Continental-scale net radiation and evapotranspiration estimated using MODIS satellite observations


Evapotranspiration (ET) is a major pathway for water loss from many ecosystems, and its seasonal variation affects soil moisture and net ecosystem CO2 exchange. We developed an algorithm to estimate ET using a semi-empirical Priestley–Taylor (PT) approach, which can be applied at a range of spatial scales. We estimated regional net radiation (Rnet) at monthly time scales using MODerate resolution Imaging Spectroradiometer (MODIS) albedo and land surface temperature. Good agreement was found between satellite-based estimates of monthly Rnet and field-measured Rnet, with a RMSE of less than 30 W m− 2. An adjustable PT coefficient was parameterized as a function of leaf area index and soil moisture based on observations from 27 AmeriFlux eddy covariance sites.

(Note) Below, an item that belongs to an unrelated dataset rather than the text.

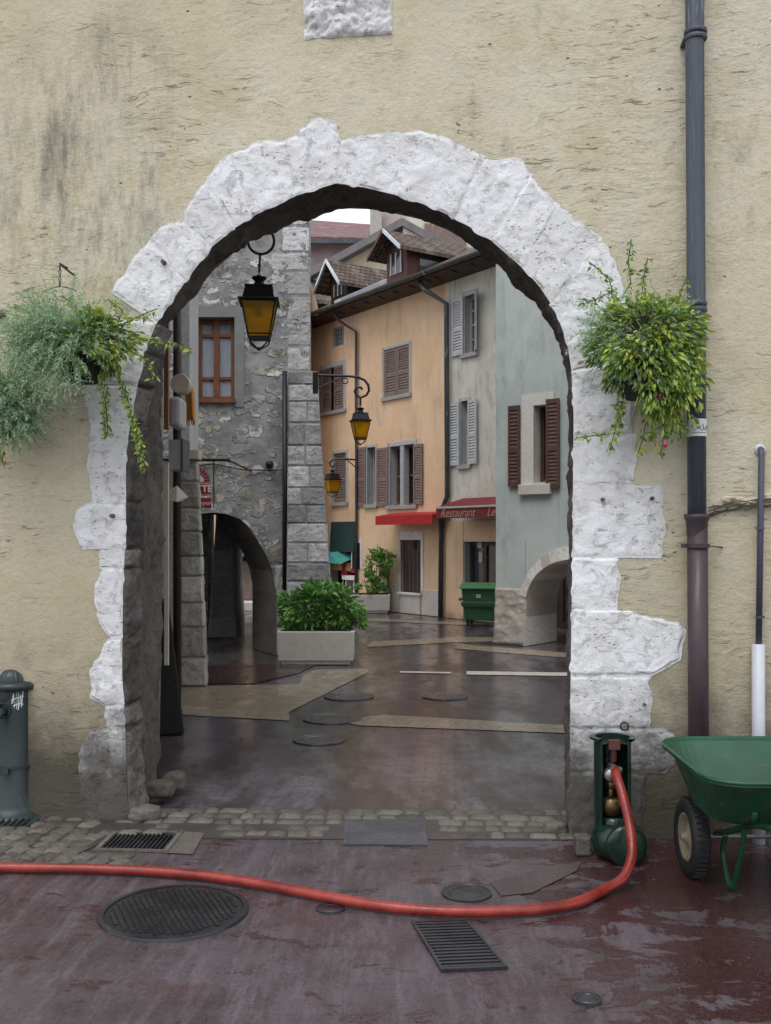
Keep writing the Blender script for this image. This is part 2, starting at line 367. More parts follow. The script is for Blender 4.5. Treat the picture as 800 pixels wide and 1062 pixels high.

The biome specific optimization using tower-based observations performed well, with a RMSE of 17 W m− 2 and a correlation of 0.90 for predicted monthly latent heat. We implemented the approach within the hydrology module of the CASA biogeochemical model, and used it to estimate ET at a 1 km spatial resolution for the conterminous United States (CONUS). The RMSE of modeled ET was reduced to 21.1 mm mon− 1, compared to 27.1 mm mon− 1 in the original CASA model. The monthly ET rates averaged over the Mississippi River basin were similar to those derived using GRACE satellite measurements and river discharge data. ET varied substantially over the CONUS, with annual mean values of 110 ± 76 mm yr− 1 in deserts, 391 ± 176 mm yr− 1 in savannas and grasslands, and 840 ± 234 mm yr− 1 in broadleaf forests. The PT coefficient was the main driver for the spatial variation of ET in arid areas, whereas Rnet controlled ET when mean annual precipitation was higher than approximately 400 mm yr− 1.